__Given request__. Repeat each line word for word.
....................
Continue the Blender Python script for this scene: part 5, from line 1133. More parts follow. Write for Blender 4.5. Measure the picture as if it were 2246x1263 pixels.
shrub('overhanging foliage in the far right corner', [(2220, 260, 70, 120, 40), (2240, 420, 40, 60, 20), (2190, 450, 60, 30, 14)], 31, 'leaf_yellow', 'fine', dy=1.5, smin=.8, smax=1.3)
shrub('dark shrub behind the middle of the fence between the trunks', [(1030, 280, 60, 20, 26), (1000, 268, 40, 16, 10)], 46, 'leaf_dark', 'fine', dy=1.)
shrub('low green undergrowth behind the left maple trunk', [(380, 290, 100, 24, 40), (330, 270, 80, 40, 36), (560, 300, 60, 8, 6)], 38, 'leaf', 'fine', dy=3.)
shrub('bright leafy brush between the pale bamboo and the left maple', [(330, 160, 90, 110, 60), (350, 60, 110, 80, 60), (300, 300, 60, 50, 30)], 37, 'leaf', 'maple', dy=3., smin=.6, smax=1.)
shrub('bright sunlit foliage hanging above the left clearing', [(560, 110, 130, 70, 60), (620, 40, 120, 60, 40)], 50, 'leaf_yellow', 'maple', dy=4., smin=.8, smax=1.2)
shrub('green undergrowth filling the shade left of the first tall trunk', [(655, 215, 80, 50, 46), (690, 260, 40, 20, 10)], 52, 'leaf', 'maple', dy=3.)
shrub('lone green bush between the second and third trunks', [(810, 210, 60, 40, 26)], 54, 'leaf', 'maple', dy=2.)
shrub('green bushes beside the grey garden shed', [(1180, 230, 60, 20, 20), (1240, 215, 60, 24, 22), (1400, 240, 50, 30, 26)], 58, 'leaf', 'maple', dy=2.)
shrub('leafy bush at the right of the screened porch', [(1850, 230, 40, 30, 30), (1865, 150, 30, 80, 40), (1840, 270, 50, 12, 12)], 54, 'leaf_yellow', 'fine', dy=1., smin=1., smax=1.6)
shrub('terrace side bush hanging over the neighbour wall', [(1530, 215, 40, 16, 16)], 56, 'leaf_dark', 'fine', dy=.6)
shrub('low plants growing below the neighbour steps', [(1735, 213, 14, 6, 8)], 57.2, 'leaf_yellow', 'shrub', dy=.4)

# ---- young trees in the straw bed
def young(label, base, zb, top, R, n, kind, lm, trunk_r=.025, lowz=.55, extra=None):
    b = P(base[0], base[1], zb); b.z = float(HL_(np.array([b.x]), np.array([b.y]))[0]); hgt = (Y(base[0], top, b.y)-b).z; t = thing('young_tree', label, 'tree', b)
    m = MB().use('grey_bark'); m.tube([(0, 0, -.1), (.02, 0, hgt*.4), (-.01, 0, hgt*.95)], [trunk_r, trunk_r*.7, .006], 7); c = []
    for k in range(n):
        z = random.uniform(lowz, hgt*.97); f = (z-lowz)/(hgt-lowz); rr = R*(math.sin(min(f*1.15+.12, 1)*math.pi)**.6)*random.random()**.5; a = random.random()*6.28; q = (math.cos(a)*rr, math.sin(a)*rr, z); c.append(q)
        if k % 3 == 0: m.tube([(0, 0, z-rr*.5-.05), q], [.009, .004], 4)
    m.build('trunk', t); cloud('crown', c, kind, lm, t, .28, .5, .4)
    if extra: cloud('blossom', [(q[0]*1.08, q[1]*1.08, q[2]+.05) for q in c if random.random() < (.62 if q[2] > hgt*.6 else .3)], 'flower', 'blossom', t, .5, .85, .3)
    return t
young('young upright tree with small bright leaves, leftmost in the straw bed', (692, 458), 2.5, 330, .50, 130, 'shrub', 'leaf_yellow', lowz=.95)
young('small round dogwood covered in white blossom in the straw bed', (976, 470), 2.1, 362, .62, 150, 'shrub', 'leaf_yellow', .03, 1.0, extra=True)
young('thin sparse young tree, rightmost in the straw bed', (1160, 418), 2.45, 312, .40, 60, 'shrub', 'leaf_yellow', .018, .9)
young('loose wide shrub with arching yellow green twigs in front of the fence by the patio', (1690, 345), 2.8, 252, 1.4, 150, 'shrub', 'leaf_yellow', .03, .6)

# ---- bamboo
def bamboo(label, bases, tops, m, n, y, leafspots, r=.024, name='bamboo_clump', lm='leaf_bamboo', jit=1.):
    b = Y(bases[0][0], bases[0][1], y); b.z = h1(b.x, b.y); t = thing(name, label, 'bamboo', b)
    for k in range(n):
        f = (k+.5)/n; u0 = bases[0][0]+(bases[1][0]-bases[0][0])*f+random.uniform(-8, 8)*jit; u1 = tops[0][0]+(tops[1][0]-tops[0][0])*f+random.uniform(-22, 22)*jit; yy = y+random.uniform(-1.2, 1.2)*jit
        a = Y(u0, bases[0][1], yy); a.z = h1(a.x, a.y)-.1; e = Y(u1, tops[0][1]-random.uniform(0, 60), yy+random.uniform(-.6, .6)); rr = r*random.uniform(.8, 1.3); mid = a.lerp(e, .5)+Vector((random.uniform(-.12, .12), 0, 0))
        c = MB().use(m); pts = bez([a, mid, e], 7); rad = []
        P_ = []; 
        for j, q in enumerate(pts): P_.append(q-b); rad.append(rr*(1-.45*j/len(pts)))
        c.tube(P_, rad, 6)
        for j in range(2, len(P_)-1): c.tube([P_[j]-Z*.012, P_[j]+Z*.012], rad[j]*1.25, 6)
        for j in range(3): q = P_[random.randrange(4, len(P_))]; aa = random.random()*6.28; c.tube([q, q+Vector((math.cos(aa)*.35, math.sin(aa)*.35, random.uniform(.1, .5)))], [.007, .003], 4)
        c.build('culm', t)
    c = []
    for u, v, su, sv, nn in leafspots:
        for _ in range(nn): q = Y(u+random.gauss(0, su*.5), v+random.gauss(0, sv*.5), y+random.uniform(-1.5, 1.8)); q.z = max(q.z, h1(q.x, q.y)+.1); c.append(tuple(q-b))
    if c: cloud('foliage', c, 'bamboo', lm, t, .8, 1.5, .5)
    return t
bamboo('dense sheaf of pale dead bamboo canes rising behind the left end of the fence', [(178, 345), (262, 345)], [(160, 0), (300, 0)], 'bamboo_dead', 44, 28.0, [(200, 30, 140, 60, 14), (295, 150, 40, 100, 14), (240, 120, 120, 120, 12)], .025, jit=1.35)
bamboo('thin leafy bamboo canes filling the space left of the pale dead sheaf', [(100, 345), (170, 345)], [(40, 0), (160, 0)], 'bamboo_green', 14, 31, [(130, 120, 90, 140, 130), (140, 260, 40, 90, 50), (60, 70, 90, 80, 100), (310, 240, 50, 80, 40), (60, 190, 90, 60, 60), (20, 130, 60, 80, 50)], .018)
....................
__Solution to this exercise__.
Continue the Blender Python script for this scene: part 5, from line 1133. More parts follow. Write for Blender 4.5. Measure the picture as if it were 2246x1263 pixels.
shrub('overhanging foliage in the far right corner', [(2220, 260, 70, 120, 40), (2240, 420, 40, 60, 20), (2190, 450, 60, 30, 14)], 31, 'leaf_yellow', 'fine', dy=1.5, smin=.8, smax=1.3)
shrub('dark shrub behind the middle of the fence between the trunks', [(1030, 280, 60, 20, 26), (1000, 268, 40, 16, 10)], 46, 'leaf_dark', 'fine', dy=1.)
shrub('low green undergrowth behind the left maple trunk', [(380, 290, 100, 24, 40), (330, 270, 80, 40, 36), (560, 300, 60, 8, 6)], 38, 'leaf', 'fine', dy=3.)
shrub('bright leafy brush between the pale bamboo and the left maple', [(330, 160, 90, 110, 60), (350, 60, 110, 80, 60), (300, 300, 60, 50, 30)], 37, 'leaf', 'maple', dy=3., smin=.6, smax=1.)
shrub('bright sunlit foliage hanging above the left clearing', [(560, 110, 130, 70, 60), (620, 40, 120, 60, 40)], 50, 'leaf_yellow', 'maple', dy=4., smin=.8, smax=1.2)
shrub('green undergrowth filling the shade left of the first tall trunk', [(655, 215, 80, 50, 46), (690, 260, 40, 20, 10)], 52, 'leaf', 'maple', dy=3.)
shrub('lone green bush between the second and third trunks', [(810, 210, 60, 40, 26)], 54, 'leaf', 'maple', dy=2.)
shrub('green bushes beside the grey garden shed', [(1180, 230, 60, 20, 20), (1240, 215, 60, 24, 22), (1400, 240, 50, 30, 26)], 58, 'leaf', 'maple', dy=2.)
shrub('leafy bush at the right of the screened porch', [(1850, 230, 40, 30, 30), (1865, 150, 30, 80, 40), (1840, 270, 50, 12, 12)], 54, 'leaf_yellow', 'fine', dy=1., smin=1., smax=1.6)
shrub('terrace side bush hanging over the neighbour wall', [(1530, 215, 40, 16, 16)], 56, 'leaf_dark', 'fine', dy=.6)
shrub('low plants growing below the neighbour steps', [(1735, 213, 14, 6, 8)], 57.2, 'leaf_yellow', 'shrub', dy=.4)

# ---- young trees in the straw bed
def young(label, base, zb, top, R, n, kind, lm, trunk_r=.025, lowz=.55, extra=None):
    b = P(base[0], base[1], zb); b.z = float(HL_(np.array([b.x]), np.array([b.y]))[0]); hgt = (Y(base[0], top, b.y)-b).z; t = thing('young_tree', label, 'tree', b)
    m = MB().use('grey_bark'); m.tube([(0, 0, -.1), (.02, 0, hgt*.4), (-.01, 0, hgt*.95)], [trunk_r, trunk_r*.7, .006], 7); c = []
    for k in range(n):
        z = random.uniform(lowz, hgt*.97); f = (z-lowz)/(hgt-lowz); rr = R*(math.sin(min(f*1.15+.12, 1)*math.pi)**.6)*random.random()**.5; a = random.random()*6.28; q = (math.cos(a)*rr, math.sin(a)*rr, z); c.append(q)
        if k % 3 == 0: m.tube([(0, 0, z-rr*.5-.05), q], [.009, .004], 4)
    m.build('trunk', t); cloud('crown', c, kind, lm, t, .28, .5, .4)
    if extra: cloud('blossom', [(q[0]*1.08, q[1]*1.08, q[2]+.05) for q in c if random.random() < (.62 if q[2] > hgt*.6 else .3)], 'flower', 'blossom', t, .5, .85, .3)
    return t
young('young upright tree with small bright leaves, leftmost in the straw bed', (692, 458), 2.5, 330, .50, 130, 'shrub', 'leaf_yellow', lowz=.95)
young('small round dogwood covered in white blossom in the straw bed', (976, 470), 2.1, 362, .62, 150, 'shrub', 'leaf_yellow', .03, 1.0, extra=True)
young('thin sparse young tree, rightmost in the straw bed', (1160, 418), 2.45, 312, .40, 60, 'shrub', 'leaf_yellow', .018, .9)
young('loose wide shrub with arching yellow green twigs in front of the fence by the patio', (1690, 345), 2.8, 252, 1.4, 150, 'shrub', 'leaf_yellow', .03, .6)

# ---- bamboo
def bamboo(label, bases, tops, m, n, y, leafspots, r=.024, name='bamboo_clump', lm='leaf_bamboo', jit=1.):
    b = Y(bases[0][0], bases[0][1], y); b.z = h1(b.x, b.y); t = thing(name, label, 'bamboo', b)
    for k in range(n):
        f = (k+.5)/n; u0 = bases[0][0]+(bases[1][0]-bases[0][0])*f+random.uniform(-8, 8)*jit; u1 = tops[0][0]+(tops[1][0]-tops[0][0])*f+random.uniform(-22, 22)*jit; yy = y+random.uniform(-1.2, 1.2)*jit
        a = Y(u0, bases[0][1], yy); a.z = h1(a.x, a.y)-.1; e = Y(u1, tops[0][1]-random.uniform(0, 60), yy+random.uniform(-.6, .6)); rr = r*random.uniform(.8, 1.3); mid = a.lerp(e, .5)+Vector((random.uniform(-.12, .12), 0, 0))
        c = MB().use(m); pts = bez([a, mid, e], 7); rad = []
        P_ = []; 
        for j, q in enumerate(pts): P_.append(q-b); rad.append(rr*(1-.45*j/len(pts)))
        c.tube(P_, rad, 6)
        for j in range(2, len(P_)-1): c.tube([P_[j]-Z*.012, P_[j]+Z*.012], rad[j]*1.25, 6)
        for j in range(3): q = P_[random.randrange(4, len(P_))]; aa = random.random()*6.28; c.tube([q, q+Vector((math.cos(aa)*.35, math.sin(aa)*.35, random.uniform(.1, .5)))], [.007, .003], 4)
        c.build('culm', t)
    c = []
    for u, v, su, sv, nn in leafspots:
        for _ in range(nn): q = Y(u+random.gauss(0, su*.5), v+random.gauss(0, sv*.5), y+random.uniform(-1.5, 1.8)); q.z = max(q.z, h1(q.x, q.y)+.1); c.append(tuple(q-b))
    if c: cloud('foliage', c, 'bamboo', lm, t, .8, 1.5, .5)
    return t
bamboo('dense sheaf of pale dead bamboo canes rising behind the left end of the fence', [(178, 345), (262, 345)], [(160, 0), (300, 0)], 'bamboo_dead', 44, 28.0, [(200, 30, 140, 60, 14), (295, 150, 40, 100, 14), (240, 120, 120, 120, 12)], .025, jit=1.35)
bamboo('thin leafy bamboo canes filling the space left of the pale dead sheaf', [(100, 345), (170, 345)], [(40, 0), (160, 0)], 'bamboo_green', 14, 31, [(130, 120, 90, 140, 130), (140, 260, 40, 90, 50), (60, 70, 90, 80, 100), (310, 240, 50, 80, 40), (60, 190, 90, 60, 60), (20, 130, 60, 80, 50)], .018)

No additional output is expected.